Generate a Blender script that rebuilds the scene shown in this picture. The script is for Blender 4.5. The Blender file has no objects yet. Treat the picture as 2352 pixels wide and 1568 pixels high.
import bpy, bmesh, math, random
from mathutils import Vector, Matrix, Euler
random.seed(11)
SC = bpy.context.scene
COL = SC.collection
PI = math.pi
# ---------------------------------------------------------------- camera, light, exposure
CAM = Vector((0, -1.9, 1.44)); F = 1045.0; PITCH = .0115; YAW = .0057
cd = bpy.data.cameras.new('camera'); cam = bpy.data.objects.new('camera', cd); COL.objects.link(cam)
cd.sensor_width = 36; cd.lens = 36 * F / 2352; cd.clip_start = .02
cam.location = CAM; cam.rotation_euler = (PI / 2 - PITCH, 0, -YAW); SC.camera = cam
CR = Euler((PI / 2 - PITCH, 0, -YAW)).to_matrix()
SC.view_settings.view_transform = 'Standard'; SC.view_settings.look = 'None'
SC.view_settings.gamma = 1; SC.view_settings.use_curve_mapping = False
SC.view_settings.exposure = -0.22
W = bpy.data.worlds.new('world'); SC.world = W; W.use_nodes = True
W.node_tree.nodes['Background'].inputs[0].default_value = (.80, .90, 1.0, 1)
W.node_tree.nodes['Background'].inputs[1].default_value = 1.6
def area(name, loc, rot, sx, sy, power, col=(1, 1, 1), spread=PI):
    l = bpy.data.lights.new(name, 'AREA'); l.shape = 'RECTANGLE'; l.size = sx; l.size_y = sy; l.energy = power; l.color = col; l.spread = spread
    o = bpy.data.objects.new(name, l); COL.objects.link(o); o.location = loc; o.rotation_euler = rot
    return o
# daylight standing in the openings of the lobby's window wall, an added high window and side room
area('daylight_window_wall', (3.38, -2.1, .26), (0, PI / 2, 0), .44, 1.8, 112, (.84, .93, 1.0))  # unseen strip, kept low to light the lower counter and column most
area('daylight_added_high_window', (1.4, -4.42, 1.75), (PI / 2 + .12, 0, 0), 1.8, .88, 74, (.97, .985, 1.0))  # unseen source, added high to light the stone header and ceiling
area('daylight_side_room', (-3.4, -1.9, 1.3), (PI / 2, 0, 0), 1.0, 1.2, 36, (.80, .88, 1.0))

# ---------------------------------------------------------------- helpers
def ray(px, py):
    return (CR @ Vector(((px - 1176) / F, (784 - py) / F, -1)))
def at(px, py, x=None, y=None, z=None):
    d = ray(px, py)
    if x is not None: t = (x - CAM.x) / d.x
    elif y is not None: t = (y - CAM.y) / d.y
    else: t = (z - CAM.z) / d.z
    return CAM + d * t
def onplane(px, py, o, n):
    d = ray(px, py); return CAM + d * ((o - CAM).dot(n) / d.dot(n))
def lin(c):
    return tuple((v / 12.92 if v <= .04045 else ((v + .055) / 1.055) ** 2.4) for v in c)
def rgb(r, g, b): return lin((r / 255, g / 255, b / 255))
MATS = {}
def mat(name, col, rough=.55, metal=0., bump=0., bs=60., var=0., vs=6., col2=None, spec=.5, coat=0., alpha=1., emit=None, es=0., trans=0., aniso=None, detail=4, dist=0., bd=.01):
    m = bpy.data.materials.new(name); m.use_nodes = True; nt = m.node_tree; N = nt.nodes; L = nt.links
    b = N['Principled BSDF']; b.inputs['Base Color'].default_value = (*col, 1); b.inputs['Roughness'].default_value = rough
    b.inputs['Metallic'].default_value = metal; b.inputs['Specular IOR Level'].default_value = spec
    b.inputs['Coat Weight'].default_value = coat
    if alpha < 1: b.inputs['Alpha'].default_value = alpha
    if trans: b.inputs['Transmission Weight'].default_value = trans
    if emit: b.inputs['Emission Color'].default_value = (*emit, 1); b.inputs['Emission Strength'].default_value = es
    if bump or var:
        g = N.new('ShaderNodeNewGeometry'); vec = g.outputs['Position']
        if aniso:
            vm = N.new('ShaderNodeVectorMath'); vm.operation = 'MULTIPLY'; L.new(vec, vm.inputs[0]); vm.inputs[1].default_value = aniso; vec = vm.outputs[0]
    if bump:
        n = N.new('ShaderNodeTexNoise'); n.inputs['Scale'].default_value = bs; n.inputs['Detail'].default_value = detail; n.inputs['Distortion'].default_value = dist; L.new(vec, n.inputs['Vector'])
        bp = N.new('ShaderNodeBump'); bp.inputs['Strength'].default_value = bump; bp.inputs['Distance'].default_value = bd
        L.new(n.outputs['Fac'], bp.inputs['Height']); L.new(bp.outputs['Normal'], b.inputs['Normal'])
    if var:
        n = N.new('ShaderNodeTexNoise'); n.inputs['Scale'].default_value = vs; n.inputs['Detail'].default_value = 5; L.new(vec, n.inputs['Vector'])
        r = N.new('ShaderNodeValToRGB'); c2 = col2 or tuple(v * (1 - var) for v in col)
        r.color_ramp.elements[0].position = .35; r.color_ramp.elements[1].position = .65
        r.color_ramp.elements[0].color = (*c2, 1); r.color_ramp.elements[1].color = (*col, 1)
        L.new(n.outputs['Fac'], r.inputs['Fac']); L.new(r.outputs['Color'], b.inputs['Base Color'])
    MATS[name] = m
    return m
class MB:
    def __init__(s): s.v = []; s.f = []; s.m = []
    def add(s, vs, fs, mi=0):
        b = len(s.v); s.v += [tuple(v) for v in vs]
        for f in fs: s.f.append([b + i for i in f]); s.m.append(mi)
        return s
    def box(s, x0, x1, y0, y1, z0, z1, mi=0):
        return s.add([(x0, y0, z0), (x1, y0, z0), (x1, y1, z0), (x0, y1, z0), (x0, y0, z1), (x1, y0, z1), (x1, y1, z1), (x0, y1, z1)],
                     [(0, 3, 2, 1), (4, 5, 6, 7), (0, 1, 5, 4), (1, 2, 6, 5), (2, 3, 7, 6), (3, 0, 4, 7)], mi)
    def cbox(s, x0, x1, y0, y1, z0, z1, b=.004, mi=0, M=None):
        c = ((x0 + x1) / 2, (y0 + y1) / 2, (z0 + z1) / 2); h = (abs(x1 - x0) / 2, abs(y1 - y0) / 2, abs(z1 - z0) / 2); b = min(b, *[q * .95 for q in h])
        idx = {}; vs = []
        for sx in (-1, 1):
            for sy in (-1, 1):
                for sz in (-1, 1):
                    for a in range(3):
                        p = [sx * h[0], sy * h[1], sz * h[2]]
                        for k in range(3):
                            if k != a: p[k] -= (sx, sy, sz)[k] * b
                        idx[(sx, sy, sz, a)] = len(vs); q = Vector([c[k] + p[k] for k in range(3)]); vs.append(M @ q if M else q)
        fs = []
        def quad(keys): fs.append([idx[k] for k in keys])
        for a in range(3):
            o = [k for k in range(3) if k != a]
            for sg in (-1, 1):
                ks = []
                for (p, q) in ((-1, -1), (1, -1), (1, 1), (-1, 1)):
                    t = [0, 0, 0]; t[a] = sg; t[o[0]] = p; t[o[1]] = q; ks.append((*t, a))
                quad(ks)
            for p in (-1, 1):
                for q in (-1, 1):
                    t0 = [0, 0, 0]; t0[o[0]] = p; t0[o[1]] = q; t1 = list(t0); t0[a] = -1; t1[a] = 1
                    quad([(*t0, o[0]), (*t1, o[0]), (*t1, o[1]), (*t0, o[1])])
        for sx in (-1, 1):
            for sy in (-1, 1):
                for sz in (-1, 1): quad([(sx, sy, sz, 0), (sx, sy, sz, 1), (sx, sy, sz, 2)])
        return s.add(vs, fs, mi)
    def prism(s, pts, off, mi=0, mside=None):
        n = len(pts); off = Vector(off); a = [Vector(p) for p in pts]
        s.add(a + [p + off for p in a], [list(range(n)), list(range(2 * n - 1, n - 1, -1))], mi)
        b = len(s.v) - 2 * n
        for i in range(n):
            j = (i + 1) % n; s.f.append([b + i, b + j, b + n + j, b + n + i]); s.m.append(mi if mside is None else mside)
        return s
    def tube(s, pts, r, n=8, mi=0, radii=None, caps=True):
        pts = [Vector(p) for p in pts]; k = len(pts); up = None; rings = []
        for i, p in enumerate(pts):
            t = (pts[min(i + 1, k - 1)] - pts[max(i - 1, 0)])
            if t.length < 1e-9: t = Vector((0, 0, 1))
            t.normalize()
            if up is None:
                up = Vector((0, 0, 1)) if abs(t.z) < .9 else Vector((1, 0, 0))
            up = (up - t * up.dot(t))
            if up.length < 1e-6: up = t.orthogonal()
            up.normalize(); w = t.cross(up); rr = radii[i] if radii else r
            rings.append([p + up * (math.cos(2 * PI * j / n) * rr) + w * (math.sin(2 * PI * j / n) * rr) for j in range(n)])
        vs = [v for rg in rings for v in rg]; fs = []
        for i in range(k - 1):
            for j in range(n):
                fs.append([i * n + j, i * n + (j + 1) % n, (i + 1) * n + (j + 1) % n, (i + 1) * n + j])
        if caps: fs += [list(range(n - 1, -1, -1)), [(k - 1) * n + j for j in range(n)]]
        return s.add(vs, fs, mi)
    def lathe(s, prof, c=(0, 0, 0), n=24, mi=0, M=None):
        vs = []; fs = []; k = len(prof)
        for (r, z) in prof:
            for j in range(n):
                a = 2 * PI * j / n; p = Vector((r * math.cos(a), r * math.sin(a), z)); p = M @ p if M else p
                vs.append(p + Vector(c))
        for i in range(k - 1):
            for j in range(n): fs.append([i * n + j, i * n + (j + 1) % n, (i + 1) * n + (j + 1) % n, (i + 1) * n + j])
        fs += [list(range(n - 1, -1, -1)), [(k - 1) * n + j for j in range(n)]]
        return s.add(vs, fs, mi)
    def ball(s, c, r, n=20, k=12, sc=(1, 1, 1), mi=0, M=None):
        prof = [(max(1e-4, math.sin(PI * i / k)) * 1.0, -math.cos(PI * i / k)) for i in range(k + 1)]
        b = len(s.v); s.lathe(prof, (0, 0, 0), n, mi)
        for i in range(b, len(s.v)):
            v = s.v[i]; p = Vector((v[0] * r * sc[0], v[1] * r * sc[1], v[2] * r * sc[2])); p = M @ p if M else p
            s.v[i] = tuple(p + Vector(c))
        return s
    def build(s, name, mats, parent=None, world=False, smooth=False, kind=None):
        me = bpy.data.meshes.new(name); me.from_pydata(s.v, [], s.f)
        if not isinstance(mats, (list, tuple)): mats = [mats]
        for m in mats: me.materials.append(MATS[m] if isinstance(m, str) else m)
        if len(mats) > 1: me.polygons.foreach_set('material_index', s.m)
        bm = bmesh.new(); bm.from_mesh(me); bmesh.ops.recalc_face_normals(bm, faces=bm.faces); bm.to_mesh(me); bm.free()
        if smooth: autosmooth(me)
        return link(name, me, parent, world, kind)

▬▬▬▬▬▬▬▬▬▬

> **Task statement**: Identify every line above with the string "scene" in it. Copy those lines.

> **Reply to the task**:
Generate a Blender script that rebuilds the scene shown in this picture. The script is for Blender 4.5. The Blender file has no objects yet. Treat the picture as 2352 pixels wide and 1568 pixels high.
SC = bpy.context.scene